MEDIUM CASTING (2000), BY RICK BECK
ACQUIRED FROM GALLERY W.D.O., CHARLOTTE, NORTH CAROLINA, FEBRUARY 2002
CAST GLASS, 12" LONG BY 6 3/4" IN DIAMETER, SIGNATURE AND DATE ENGRAVED ON THE HEAD OF THE SCREW BY THE ARTIST
Rick Beck is well-known for his much-larger-than-life depictions of such common pieces of hardware as nuts, bolts, saw blades, and pretty much anything else you might find in your local hardware store, executed in cast glass. This is a small example of his work.
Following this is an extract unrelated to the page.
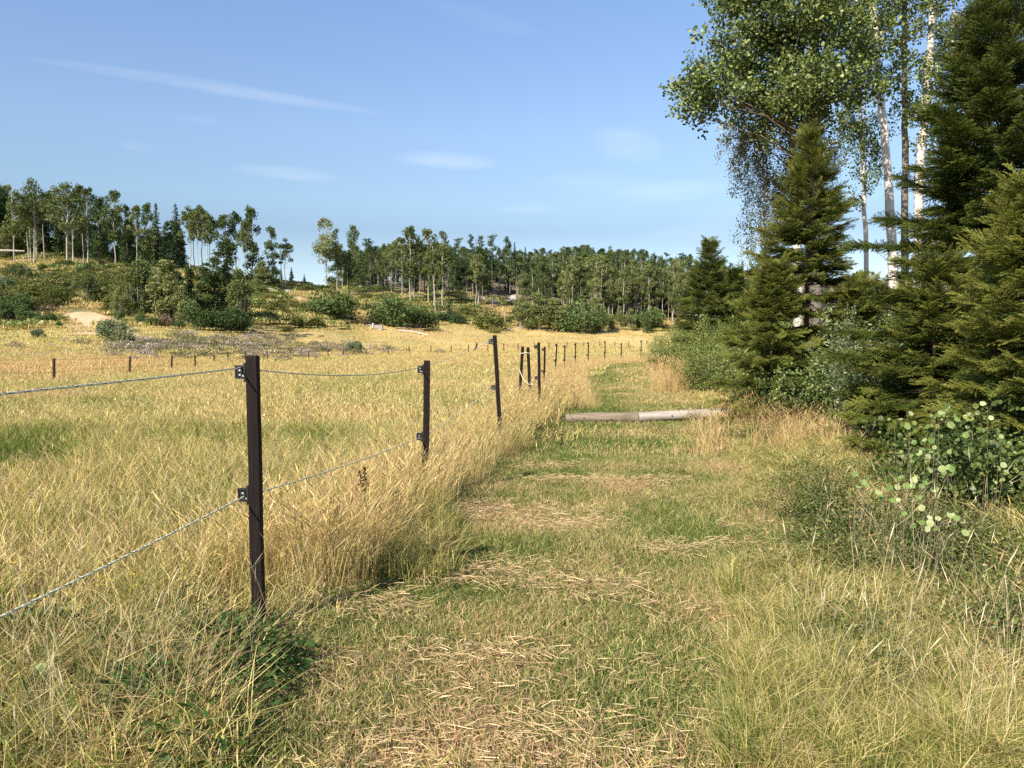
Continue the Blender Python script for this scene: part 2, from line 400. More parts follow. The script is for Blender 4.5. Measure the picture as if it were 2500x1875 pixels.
# ------------------------------------------------------------------ path outline and zones
PATH = np.array([flat(*p) for p in [
    (560, 1990), (640, 1700), (690, 1560), (840, 1440), (985, 1290), (1130, 1165), (1290, 1080), (1375, 1035), (1398, 1010), (1388, 975),
    (1390, 950), (1428, 912), (1469, 897), (1516, 888), (1595, 879.5), (1680, 873),
    (1720, 880), (1625, 888), (1585, 899), (1600, 930), (1640, 955), (1690, 990), (1730, 1010), (1700, 1045),
    (1740, 1100), (1800, 1190), (1880, 1300), (1960, 1430), (2000, 1600), (2010, 1800), (2010, 1990)]])
def in_path(x, y):
    inside = np.zeros(np.shape(x), bool)
    px, py = PATH[:, 0], PATH[:, 1]; j = len(PATH) - 1
    for i in range(len(PATH)):
        c = ((py[i] > y) != (py[j] > y)) & (x < (px[j] - px[i]) * (y - py[i]) / (py[j] - py[i] + 1e-12) + px[i])
        inside ^= c; j = i
    return inside
def edge_dist(x, y):
    d = np.full(np.shape(x), 1e9)
    n = len(PATH)
    for i in range(n - 1):
        a = PATH[i]; b = PATH[i + 1]; ab = b - a
        t = np.clip(((x - a[0]) * ab[0] + (y - a[1]) * ab[1]) / (ab @ ab), 0, 1)
        d = np.minimum(d, np.hypot(x - a[0] - t * ab[0], y - a[1] - t * ab[1]))
    return d
FENCE = [(-1.60, .62), (-1.233, 3.8), (-.79, 6.95), (-.145, 10.3), (.53, 14.8)]
FX = [(619, 3.8), (1035, 6.95), (1222, 10.2), (1318, 15.0), (1328, 21.5), (1355, 31), (1378, 35), (1404, 38), (1436, 41), (1477, 44.5), (1517, 48), (1565, 51.5), (1632, 56)]
FL = np.array([(-1.60, .62)] + [((a - 1250) / FOC * b, b) for a, b in FX] + [(18.5, 66), (30, 75)])
def fence_x(y): return np.interp(y, FL[:, 1], FL[:, 0])
def fence_dist(x, y):
    d = np.full(np.shape(x), 1e9)
    for i in range(len(FL) - 1):
        a = FL[i]; b = FL[i + 1]; ab = b - a
        t = np.clip(((x - a[0]) * ab[0] + (y - a[1]) * ab[1]) / (ab @ ab), 0, 1)
        d = np.minimum(d, np.hypot(x - a[0] - t * ab[0], y - a[1] - t * ab[1]))
    return d
def pix_of(x, y, z=None):
    if z is None: z = terrain(x, y)
    dz = z - CAMZ
    yc = y * math.cos(PITCH) - dz * math.sin(PITCH); zc = y * math.sin(PITCH) + dz * math.cos(PITCH)
    yc = np.maximum(yc, .05)
    return 1250 + FOC * x / yc, 937.5 - FOC * zc / yc

# ------------------------------------------------------------------ ground sheet
tcols = np.sort(np.concatenate([np.linspace(-.72, .72, 190), -np.linspace(.75, 3.2, 16), np.linspace(.75, 3.2, 16)]))
yr = np.concatenate([np.linspace(-60, 0, 12), np.linspace(.6, 20, 50), np.linspace(20.8, 90, 70), np.linspace(91, 125, 68), np.linspace(126.5, 310, 110), np.geomspace(320, 3000, 14)])
TT, YY = np.meshgrid(tcols, yr)
XX = TT * (np.abs(YY) + 12)
ZZ = terrain(XX, YY)
nv = [(a, b, c) for a, b, c in zip(XX.ravel(), YY.ravel(), ZZ.ravel())]
nc = len(tcols); nr = len(yr)
fs = [[j * nc + i, j * nc + i + 1, (j + 1) * nc + i + 1, (j + 1) * nc + i] for j in range(nr - 1) for i in range(nc - 1)]
gm, t, o = newmat('ground_soil')
tc = t.nodes.new('ShaderNodeTexCoord')
n1 = t.nodes.new('ShaderNodeTexNoise'); n1.inputs['Scale'].default_value = 1.5; n1.inputs['Detail'].default_value = 10; n1.inputs['Roughness'].default_value = .75
n2 = t.nodes.new('ShaderNodeTexNoise'); n2.inputs['Scale'].default_value = .12; n2.inputs['Detail'].default_value = 6
n3 = t.nodes.new('ShaderNodeTexNoise'); n3.inputs['Scale'].default_value = .45; n3.inputs['Detail'].default_value = 8; n3.inputs['Roughness'].default_value = .7
for n in (n1, n2, n3): t.links.new(tc.outputs['Object'], n.inputs['Vector'])
soil = ramp(t, [(.3, (.10, .08, .035)), (.5, (.22, .17, .08)), (.7, (.36, .27, .14))]); t.links.new(n1.outputs['Fac'], soil.inputs[0])
fld = ramp(t, [(.3, (.30, .26, .09)), (.5, (.56, .42, .17)), (.7, (.68, .50, .24))]); t.links.new(mth(t, 'ADD', mth(t, 'MULTIPLY', n1.outputs['Fac'], .5), mth(t, 'MULTIPLY', n2.outputs['Fac'], .5)), fld.inputs[0])
hil = ramp(t, [(.32, (.09, .10, .03)), (.44, (.20, .17, .07)), (.56, (.42, .31, .15)), (.72, (.50, .38, .24))]); t.links.new(mth(t, 'ADD', mth(t, 'MULTIPLY', n3.outputs['Fac'], .6), mth(t, 'MULTIPLY', n2.outputs['Fac'], .4)), hil.inputs[0])
frs = ramp(t, [(.35, (.07, .055, .035)), (.55, (.14, .115, .08)), (.7, (.26, .22, .19))]); t.links.new(n3.outputs['Fac'], frs.inputs[0])
snd = ramp(t, [(.3, (.46, .29, .15)), (.5, (.66, .44, .25)), (.7, (.74, .53, .33))]); t.links.new(n3.outputs['Fac'], snd.inputs[0])
def gmix(f, a, b):
    m = t.nodes.new('ShaderNodeMix'); m.data_type = 'RGBA'
    t.links.new(attr(t, f), m.inputs['Factor']); t.links.new(a, m.inputs['A']); t.links.new(b, m.inputs['B']); return m.outputs['Result']
c = gmix('field', soil.outputs[0], fld.outputs[0])
c = gmix('hill', c, hil.outputs[0]); c = gmix('forest', c, frs.outputs[0]); c = gmix('sand', c, snd.outputs[0])
gb = t.nodes.new('ShaderNodeBsdfPrincipled'); gb.inputs['Roughness'].default_value = .95; gb.inputs['Specular IOR Level'].default_value = .1
t.links.new(c, gb.inputs['Base Color'])
bp = t.nodes.new('ShaderNodeBump'); bp.inputs['Strength'].default_value = .8; bp.inputs['Distance'].default_value = .15
t.links.new(n1.outputs['Fac'], bp.inputs['Height']); t.links.new(bp.outputs[0], gb.inputs['Normal'])
t.links.new(gb.outputs[0], o.inputs[0])
gmesh = mk_mesh('ground', nv, fs, gm, True)
PXg, PYg = pix_of(XX, YY, ZZ)
def edge_y(px): return np.interp(px, [-900, 0, 150, 300, 450, 600, 740, 900, 1100, 1400, 1800, 2600], [95, 95, 97, 98, 105, 114, 128, 148, 172, 188, 190, 190])
def forest_y(px): return np.interp(px, [0, 150, 300, 450, 600, 740, 900, 1100, 1250, 1400, 1800], [170, 172, 168, 172, 178, 230, 214, 226, 214, 196, 194])
zone_field = np.clip((YY - 14) / 40, 0, 1)
zone_hill = np.clip((YY - edge_y(PXg)) / 8, 0, 1)
zone_for = np.clip((YY - forest_y(PXg)) / 10, 0, 1) * .85
PYg = PYs = pix_of(XX, YY, ZZ)[1]
sq = ((PXg - 212) / 62) ** 2 + ((PYg - 789) / 27) ** 2 + (fbm(XX, YY, 1.8, 9) - .5) * 1.1
zone_sand = np.clip((1.15 - sq) * 4, 0, 1) * (YY > 80) * (YY < 125)
sq2 = ((PXg - 165) / 60) ** 2 + ((PYg - 668) / 18) ** 2 + (fbm(XX, YY, 2.5, 8) - .5) * 1.6
zone_sand = np.maximum(zone_sand, np.clip((.9 - sq2) * 3, 0, .6) * (YY > 130) * (YY < 170))
for nm, a in (('field', zone_field), ('hill', zone_hill), ('forest', zone_for), ('sand', zone_sand)):
    at = gmesh.attributes.new(nm, 'FLOAT', 'POINT'); at.data.foreach_set('value', a.ravel().astype(np.float32))
ground = link('ground', gmesh); tag(ground, kind='structure')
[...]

Rick first begins by making a blank, a solid object that's the same size and shape as the desired final work. The blank is then used to make a plaster mold. Once the mold is complete, Rick places it in a kiln, and places the raw glass on top of the mold. When the kiln heats up and the glass melts, it flows down into the mold. However, because glass must anneal, Rick can't just turn off the kiln and allow the glass to cool on its own; instead, he programs the kiln to gradually and very slowly lower the temperature within the kiln over a period of days or, in the case of very large works, weeks. For this reason, artists who work with cast glass have to be judicious in their use of their kilns, and try to schedule other work when the kilns are busy cooling down.

In the case of this cast glass screw (I am told that Rick prefers the term Medium Casting to describe a work like this one), Rick used a very nice shade of blue glass. The glass is by no means optically clear, like the cast glass works of Steven Weinberg... rather, it has the same semitranslucent quality as my glass hammer. In addition, Rick has purposely not tried to clean the surface of the finished work, so it contains quite a few patches of plaster, left embedded in the glass from the mold.

I've liked Rick Beck's work for quite a while now, but the opportunity never came around for me to commission one of his works... so when I heard from Rob Williams at Gallery W.D.O. that Rick was no longer going to produce small works like this one (he's concentrating on larger works), I decided to acquire one while I had the chance. I really like how this work transmits light... when lit from behind, it really glows from within.